▶ Task description: All of the data below must be repeated exactly.

▶ Data provided:
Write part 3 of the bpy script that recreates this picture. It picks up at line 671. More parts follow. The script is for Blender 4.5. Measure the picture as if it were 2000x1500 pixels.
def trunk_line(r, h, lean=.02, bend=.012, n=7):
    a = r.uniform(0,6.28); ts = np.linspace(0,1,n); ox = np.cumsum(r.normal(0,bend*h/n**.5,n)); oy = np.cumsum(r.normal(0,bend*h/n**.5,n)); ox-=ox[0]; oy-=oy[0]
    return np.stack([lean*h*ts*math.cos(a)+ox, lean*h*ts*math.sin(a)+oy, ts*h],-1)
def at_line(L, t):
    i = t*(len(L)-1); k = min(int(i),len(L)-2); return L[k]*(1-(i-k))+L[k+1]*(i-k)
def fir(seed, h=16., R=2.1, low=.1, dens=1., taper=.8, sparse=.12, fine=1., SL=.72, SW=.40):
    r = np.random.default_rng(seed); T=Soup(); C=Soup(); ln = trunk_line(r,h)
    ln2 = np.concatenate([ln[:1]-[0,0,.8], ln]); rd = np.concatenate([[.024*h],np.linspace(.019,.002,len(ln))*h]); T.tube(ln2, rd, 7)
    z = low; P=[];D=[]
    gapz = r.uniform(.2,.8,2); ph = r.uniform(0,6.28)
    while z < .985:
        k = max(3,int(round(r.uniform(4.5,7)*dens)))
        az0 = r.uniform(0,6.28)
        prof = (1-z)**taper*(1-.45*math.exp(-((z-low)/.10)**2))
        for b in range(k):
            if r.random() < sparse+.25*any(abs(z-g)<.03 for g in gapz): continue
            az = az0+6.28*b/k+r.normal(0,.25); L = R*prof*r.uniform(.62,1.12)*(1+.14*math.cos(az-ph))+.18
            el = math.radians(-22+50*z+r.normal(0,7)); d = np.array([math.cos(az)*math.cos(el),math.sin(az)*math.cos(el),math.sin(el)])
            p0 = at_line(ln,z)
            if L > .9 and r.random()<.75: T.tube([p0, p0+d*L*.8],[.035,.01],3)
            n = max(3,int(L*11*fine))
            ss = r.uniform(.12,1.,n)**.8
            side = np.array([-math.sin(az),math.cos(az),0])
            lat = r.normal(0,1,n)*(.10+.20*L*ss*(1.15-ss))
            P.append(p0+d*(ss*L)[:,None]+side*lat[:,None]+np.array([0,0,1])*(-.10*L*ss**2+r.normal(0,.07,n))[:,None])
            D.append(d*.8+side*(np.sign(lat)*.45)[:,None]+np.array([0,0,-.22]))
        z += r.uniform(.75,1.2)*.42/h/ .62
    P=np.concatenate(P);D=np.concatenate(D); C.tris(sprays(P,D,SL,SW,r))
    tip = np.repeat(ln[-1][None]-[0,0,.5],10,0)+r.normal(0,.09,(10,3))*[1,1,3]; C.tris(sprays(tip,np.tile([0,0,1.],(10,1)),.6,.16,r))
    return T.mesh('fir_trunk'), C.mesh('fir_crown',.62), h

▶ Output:
Write part 3 of the bpy script that recreates this picture. It picks up at line 671. More parts follow. The script is for Blender 4.5. Measure the picture as if it were 2000x1500 pixels.
def trunk_line(r, h, lean=.02, bend=.012, n=7):
    a = r.uniform(0,6.28); ts = np.linspace(0,1,n); ox = np.cumsum(r.normal(0,bend*h/n**.5,n)); oy = np.cumsum(r.normal(0,bend*h/n**.5,n)); ox-=ox[0]; oy-=oy[0]
    return np.stack([lean*h*ts*math.cos(a)+ox, lean*h*ts*math.sin(a)+oy, ts*h],-1)
def at_line(L, t):
    i = t*(len(L)-1); k = min(int(i),len(L)-2); return L[k]*(1-(i-k))+L[k+1]*(i-k)
def fir(seed, h=16., R=2.1, low=.1, dens=1., taper=.8, sparse=.12, fine=1., SL=.72, SW=.40):
    r = np.random.default_rng(seed); T=Soup(); C=Soup(); ln = trunk_line(r,h)
    ln2 = np.concatenate([ln[:1]-[0,0,.8], ln]); rd = np.concatenate([[.024*h],np.linspace(.019,.002,len(ln))*h]); T.tube(ln2, rd, 7)
    z = low; P=[];D=[]
    gapz = r.uniform(.2,.8,2); ph = r.uniform(0,6.28)
    while z < .985:
        k = max(3,int(round(r.uniform(4.5,7)*dens)))
        az0 = r.uniform(0,6.28)
        prof = (1-z)**taper*(1-.45*math.exp(-((z-low)/.10)**2))
        for b in range(k):
            if r.random() < sparse+.25*any(abs(z-g)<.03 for g in gapz): continue
            az = az0+6.28*b/k+r.normal(0,.25); L = R*prof*r.uniform(.62,1.12)*(1+.14*math.cos(az-ph))+.18
            el = math.radians(-22+50*z+r.normal(0,7)); d = np.array([math.cos(az)*math.cos(el),math.sin(az)*math.cos(el),math.sin(el)])
            p0 = at_line(ln,z)
            if L > .9 and r.random()<.75: T.tube([p0, p0+d*L*.8],[.035,.01],3)
            n = max(3,int(L*11*fine))
            ss = r.uniform(.12,1.,n)**.8
            side = np.array([-math.sin(az),math.cos(az),0])
            lat = r.normal(0,1,n)*(.10+.20*L*ss*(1.15-ss))
            P.append(p0+d*(ss*L)[:,None]+side*lat[:,None]+np.array([0,0,1])*(-.10*L*ss**2+r.normal(0,.07,n))[:,None])
            D.append(d*.8+side*(np.sign(lat)*.45)[:,None]+np.array([0,0,-.22]))
        z += r.uniform(.75,1.2)*.42/h/ .62
    P=np.concatenate(P);D=np.concatenate(D); C.tris(sprays(P,D,SL,SW,r))
    tip = np.repeat(ln[-1][None]-[0,0,.5],10,0)+r.normal(0,.09,(10,3))*[1,1,3]; C.tris(sprays(tip,np.tile([0,0,1.],(10,1)),.6,.16,r))
    return T.mesh('fir_trunk'), C.mesh('fir_crown',.62), h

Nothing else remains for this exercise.